### Goal of the exercise
Keep only those lines of the records that include the string "this".

### Available data
+ + + + + + +

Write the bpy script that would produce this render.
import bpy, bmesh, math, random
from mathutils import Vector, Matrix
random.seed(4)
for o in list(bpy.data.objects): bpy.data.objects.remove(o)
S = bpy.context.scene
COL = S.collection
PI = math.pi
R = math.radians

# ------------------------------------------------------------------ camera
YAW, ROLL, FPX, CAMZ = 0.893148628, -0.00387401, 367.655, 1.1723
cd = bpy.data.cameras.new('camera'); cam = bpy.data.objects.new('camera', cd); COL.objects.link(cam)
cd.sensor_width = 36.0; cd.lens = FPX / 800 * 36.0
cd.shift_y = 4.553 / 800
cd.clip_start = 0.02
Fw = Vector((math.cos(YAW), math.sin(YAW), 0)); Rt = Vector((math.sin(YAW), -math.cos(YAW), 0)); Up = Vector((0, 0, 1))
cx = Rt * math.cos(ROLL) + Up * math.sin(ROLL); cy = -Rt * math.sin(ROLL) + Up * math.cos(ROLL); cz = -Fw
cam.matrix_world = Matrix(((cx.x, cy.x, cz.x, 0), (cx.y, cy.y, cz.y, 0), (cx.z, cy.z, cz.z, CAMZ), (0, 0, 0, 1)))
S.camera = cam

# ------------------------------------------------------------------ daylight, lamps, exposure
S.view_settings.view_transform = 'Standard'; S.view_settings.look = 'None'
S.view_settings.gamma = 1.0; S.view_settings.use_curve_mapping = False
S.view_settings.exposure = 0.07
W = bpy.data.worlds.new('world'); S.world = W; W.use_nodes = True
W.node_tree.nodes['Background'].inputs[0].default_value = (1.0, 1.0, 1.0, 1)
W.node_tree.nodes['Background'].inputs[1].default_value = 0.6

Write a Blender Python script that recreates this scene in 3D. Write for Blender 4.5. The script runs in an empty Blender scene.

+ + + + + + +

### Output
Write the bpy script that would produce this render.
Write a Blender Python script that recreates this scene in 3D. Write for Blender 4.5. The script runs in an empty Blender scene.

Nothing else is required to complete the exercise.